GPL is the right idea but just not the best fit for hardware.
But CC-BY-SA is the equivalent of GPL for hardware and artwork etc.
I personally leave out the NC because I don't think that helps anyone or makes the world a better place.
It's just being a d*** for no reason and actually kind of shoots your own self in the foot.
So in other words, user of your stuff must:
* preserve your name/credit (they can add their own, they just can never remove yours)
* what they got for free, so must they make available for free to the next person
Trying to add any further limits like non-commercial just limits the usefulness of your efforts and you yourself would have much less goodies today if everyone else had always used non-commercial for anything open source. I don't care if someone makes money somehow using something I made, I only care that they don't try to steal it by pretending they created it alone, and don't try to deny it to others when it was given to them for free.

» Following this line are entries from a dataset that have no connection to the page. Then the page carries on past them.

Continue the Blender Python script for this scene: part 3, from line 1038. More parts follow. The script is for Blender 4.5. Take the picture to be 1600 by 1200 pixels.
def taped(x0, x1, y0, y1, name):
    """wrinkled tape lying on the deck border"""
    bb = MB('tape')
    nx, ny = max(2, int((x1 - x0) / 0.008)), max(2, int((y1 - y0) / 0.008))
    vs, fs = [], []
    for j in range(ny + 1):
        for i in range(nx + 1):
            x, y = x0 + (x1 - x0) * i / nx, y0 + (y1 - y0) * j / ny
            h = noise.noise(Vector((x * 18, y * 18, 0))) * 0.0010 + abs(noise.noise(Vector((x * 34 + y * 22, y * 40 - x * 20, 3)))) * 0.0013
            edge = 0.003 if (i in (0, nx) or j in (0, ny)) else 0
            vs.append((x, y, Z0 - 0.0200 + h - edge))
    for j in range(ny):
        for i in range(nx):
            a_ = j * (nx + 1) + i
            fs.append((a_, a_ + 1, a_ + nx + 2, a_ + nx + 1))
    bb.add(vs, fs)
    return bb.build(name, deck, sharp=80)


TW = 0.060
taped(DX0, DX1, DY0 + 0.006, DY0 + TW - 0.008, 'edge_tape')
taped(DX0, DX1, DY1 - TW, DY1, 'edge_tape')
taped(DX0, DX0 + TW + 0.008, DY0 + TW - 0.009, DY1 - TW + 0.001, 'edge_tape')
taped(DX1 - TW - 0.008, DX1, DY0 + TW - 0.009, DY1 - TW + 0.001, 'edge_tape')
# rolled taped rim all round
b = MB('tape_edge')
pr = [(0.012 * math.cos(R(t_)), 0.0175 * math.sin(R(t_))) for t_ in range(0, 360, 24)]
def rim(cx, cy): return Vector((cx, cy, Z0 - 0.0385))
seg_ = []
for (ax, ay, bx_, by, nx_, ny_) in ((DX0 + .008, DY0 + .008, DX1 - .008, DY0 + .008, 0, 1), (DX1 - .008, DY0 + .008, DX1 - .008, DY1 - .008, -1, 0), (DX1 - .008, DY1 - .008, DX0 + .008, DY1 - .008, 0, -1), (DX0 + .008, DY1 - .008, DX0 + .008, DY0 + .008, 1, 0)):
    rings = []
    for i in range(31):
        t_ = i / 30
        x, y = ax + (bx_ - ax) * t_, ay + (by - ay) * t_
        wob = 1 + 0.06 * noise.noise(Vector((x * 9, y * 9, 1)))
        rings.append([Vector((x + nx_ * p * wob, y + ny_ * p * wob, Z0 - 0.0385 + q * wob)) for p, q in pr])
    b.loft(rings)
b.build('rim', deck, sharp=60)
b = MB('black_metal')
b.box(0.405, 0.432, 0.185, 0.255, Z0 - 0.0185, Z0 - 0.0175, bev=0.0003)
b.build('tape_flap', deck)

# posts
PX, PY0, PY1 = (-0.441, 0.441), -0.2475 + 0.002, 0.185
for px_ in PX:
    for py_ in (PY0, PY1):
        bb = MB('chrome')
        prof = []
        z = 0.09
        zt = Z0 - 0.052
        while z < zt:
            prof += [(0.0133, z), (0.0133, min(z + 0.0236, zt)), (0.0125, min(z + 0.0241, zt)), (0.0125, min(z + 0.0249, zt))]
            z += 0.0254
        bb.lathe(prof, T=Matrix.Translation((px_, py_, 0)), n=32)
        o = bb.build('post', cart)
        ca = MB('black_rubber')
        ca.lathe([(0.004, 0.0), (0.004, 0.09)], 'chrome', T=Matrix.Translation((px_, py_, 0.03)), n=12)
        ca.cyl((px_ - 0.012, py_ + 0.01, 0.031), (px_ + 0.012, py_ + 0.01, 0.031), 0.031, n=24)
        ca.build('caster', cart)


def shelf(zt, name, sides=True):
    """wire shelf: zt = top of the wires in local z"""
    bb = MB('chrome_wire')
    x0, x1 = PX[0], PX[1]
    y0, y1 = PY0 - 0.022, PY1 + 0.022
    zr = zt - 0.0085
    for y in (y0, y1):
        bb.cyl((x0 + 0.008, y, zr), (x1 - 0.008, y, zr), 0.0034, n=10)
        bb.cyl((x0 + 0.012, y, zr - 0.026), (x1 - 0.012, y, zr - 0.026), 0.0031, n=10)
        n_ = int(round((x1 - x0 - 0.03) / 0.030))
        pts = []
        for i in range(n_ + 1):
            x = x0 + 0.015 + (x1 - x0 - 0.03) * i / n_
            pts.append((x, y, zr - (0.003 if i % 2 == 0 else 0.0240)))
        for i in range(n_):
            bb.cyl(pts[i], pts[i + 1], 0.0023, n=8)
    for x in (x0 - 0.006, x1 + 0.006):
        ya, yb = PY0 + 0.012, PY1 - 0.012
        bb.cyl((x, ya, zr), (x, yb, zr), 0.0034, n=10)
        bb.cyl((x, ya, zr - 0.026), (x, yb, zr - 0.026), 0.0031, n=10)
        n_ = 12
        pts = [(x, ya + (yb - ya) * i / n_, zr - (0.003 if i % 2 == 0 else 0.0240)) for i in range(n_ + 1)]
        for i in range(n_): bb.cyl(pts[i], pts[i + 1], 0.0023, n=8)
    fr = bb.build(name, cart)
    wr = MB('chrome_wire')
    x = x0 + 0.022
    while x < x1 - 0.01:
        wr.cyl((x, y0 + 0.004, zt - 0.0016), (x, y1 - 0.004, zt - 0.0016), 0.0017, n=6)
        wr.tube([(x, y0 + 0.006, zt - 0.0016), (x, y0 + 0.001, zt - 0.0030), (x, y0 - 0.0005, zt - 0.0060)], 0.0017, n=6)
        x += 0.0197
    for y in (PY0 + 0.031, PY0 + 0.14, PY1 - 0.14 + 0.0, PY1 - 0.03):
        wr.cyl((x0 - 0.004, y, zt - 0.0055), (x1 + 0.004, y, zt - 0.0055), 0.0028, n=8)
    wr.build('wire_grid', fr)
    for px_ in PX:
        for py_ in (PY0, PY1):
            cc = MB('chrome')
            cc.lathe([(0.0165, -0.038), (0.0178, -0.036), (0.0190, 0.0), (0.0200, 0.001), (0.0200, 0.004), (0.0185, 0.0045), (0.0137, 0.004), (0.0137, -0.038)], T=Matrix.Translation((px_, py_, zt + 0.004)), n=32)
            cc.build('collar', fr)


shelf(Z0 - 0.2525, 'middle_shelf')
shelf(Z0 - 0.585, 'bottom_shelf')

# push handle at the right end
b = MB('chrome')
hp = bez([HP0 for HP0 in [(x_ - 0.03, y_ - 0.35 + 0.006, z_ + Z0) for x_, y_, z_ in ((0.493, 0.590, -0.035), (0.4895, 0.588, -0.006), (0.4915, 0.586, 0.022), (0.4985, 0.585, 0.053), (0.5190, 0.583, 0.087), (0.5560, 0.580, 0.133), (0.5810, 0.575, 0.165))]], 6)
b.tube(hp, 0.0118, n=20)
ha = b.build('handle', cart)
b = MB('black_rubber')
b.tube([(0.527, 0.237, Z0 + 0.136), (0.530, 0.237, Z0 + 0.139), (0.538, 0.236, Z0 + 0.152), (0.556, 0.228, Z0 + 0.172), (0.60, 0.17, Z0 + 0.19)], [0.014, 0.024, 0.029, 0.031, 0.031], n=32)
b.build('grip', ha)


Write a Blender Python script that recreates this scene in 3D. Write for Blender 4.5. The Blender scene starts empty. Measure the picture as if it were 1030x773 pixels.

I think NC is really only good for artists, writers, filmmakers, musicians, etc, where they want to sell versions of the things themselves.

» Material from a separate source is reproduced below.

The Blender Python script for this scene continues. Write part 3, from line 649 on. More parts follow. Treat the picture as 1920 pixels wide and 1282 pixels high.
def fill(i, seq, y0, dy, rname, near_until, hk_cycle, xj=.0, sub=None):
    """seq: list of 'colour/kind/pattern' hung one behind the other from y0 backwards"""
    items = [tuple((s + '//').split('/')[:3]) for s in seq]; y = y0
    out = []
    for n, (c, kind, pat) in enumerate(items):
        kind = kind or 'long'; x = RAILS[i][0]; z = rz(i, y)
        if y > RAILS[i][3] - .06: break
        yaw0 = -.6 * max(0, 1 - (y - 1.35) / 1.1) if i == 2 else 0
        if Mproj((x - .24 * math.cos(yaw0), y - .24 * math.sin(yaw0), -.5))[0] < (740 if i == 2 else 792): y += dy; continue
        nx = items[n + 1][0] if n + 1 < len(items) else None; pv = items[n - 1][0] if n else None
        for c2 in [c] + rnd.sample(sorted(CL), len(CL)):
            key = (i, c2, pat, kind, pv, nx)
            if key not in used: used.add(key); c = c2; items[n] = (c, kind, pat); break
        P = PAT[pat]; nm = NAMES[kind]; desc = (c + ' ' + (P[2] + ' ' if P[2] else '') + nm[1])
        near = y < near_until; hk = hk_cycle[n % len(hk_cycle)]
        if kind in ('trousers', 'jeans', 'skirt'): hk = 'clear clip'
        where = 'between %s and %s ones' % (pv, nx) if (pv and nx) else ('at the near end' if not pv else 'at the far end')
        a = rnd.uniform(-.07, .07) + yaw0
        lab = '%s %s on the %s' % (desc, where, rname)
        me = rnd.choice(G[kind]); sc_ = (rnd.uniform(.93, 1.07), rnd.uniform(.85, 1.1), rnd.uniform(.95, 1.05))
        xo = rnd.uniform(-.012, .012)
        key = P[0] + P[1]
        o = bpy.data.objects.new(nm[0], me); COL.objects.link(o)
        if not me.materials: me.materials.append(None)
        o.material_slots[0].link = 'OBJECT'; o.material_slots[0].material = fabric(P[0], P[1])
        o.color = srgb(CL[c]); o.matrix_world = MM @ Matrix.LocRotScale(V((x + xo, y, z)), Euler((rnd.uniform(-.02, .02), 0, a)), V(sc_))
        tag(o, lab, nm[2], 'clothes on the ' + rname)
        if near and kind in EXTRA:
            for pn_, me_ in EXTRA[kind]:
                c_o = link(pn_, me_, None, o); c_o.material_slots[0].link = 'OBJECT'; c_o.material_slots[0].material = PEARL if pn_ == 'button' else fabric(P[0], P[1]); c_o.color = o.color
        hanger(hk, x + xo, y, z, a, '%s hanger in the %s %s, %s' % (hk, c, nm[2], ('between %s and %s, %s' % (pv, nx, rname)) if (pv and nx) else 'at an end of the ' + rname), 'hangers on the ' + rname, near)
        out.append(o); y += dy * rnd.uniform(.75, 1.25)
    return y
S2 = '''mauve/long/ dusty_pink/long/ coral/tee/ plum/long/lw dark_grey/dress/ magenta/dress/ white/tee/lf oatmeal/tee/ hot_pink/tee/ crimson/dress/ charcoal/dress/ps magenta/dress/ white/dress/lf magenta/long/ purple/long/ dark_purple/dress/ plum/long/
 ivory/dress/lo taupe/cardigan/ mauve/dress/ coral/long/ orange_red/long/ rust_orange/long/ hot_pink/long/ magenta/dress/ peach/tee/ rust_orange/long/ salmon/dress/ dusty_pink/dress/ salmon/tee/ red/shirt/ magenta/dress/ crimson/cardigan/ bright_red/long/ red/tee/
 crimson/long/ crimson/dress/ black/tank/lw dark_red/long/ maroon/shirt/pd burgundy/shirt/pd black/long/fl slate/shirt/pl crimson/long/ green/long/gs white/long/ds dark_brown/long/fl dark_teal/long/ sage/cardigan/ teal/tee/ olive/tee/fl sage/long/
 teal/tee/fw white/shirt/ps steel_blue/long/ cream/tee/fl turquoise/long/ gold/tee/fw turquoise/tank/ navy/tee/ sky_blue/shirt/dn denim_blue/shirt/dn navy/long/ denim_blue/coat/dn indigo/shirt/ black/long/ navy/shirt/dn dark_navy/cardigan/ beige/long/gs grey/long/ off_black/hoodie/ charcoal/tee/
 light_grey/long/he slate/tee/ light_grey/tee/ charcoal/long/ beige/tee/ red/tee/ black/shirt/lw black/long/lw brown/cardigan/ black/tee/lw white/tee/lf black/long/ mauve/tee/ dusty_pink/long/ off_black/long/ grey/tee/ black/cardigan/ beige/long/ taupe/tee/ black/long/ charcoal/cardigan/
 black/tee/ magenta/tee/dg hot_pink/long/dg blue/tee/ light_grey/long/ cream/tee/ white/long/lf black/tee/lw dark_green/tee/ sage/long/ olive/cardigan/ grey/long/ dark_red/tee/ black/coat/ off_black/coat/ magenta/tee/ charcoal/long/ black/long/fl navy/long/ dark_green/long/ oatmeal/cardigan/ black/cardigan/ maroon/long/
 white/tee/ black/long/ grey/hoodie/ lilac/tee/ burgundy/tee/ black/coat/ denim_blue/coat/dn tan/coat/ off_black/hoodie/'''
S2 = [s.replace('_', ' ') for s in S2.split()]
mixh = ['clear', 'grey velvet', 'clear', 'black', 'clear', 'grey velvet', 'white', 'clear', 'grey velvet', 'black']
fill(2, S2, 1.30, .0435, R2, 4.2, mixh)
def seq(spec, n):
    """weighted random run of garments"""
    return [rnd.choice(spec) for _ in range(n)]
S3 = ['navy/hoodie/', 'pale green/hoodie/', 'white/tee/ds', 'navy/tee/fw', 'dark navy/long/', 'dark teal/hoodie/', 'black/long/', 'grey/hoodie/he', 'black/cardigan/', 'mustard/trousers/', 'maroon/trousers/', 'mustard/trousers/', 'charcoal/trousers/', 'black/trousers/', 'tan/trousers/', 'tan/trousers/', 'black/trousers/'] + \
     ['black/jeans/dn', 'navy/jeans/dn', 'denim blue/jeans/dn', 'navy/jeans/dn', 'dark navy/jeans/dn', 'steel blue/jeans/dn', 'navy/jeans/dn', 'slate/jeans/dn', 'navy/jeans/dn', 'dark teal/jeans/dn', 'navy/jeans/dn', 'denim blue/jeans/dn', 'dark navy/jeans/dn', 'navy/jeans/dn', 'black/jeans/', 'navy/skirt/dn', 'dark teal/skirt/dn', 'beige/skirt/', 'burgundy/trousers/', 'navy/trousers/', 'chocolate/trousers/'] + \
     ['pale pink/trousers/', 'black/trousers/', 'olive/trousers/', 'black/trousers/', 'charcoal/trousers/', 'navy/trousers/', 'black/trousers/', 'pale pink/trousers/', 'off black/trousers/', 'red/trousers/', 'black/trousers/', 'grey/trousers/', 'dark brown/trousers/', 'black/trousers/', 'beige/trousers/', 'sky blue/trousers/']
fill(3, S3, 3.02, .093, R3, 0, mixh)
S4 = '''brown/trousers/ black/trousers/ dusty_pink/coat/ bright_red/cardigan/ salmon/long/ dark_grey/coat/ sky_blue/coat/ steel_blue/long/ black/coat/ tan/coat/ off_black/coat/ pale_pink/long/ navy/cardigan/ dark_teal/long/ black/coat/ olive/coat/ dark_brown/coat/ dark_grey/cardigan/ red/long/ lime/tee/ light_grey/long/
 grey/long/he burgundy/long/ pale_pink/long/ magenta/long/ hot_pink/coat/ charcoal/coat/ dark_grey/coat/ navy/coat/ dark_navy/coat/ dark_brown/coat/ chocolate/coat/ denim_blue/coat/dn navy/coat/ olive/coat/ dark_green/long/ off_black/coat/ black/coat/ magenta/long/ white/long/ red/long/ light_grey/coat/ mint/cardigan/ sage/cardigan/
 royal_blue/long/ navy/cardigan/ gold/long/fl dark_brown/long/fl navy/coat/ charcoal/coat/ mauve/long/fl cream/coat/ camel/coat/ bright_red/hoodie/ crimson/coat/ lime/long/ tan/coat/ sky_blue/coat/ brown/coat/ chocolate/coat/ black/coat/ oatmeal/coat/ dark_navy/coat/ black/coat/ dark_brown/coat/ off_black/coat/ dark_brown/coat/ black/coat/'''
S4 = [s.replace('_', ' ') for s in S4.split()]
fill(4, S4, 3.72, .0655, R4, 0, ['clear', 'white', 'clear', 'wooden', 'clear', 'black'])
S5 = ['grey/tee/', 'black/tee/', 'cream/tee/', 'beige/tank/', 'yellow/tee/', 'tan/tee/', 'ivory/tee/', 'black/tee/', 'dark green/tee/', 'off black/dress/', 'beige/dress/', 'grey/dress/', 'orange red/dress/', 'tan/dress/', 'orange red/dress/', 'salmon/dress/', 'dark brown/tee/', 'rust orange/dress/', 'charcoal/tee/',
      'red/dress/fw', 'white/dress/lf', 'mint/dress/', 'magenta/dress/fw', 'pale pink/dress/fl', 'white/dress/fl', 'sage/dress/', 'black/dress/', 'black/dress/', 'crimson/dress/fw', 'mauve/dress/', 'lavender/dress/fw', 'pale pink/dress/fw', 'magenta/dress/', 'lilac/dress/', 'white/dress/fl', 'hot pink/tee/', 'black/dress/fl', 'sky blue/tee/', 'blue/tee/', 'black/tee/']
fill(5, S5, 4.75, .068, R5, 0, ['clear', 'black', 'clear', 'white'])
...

I myself will tend to shy away from using anything with NC in it's limits, because I don't want to invest any time figuring out cool hacks and uses and figure out all the quirks and learn something inside-out, only to maybe one day discover I can't use it. Even if I have no intention to use something in a commercial capacity, it could still come up anyway by chance. Maybe out of the blue one day I need to solve a problem for a friend that owns a coffee shop, and it becomes a paid job. Maybe I want to make a youtube video and it's just one part of the project but since the video might be monetized, even though I don't actually have a real channel and no followers and would probably make 11 cents in 5 years... it's technically commercial use. It's not worth the worry of the risk. Safer to just avoid things that might possibly be a problem even if I don't *expect* that problem.
Even if you think about the purely nice sort of usage like educational. I don't want to risk learning how to make a power supply from an NC design when I might get a job later designing power supplies. What if it's something fancier than a power supply, and what if there is some unique recognizable trick in there?
But the other limitations that just say "don't steal" don't have that sort of problem. I don't have to worry that one day I might want to steal. So GPL and CC-BY-SA materials are safe as houses, use all day every day for as many jobs as possible.
Some people try to paint GPL and CC-BY-SA as being just as poisonous and untouchable as what I just described, and resent when people don't license things MIT. "great, your stuff is useless to me then." Don't worry about that. They have no argument. That is only crying that they're not allowed to steal and there is no reason to sympathize at all.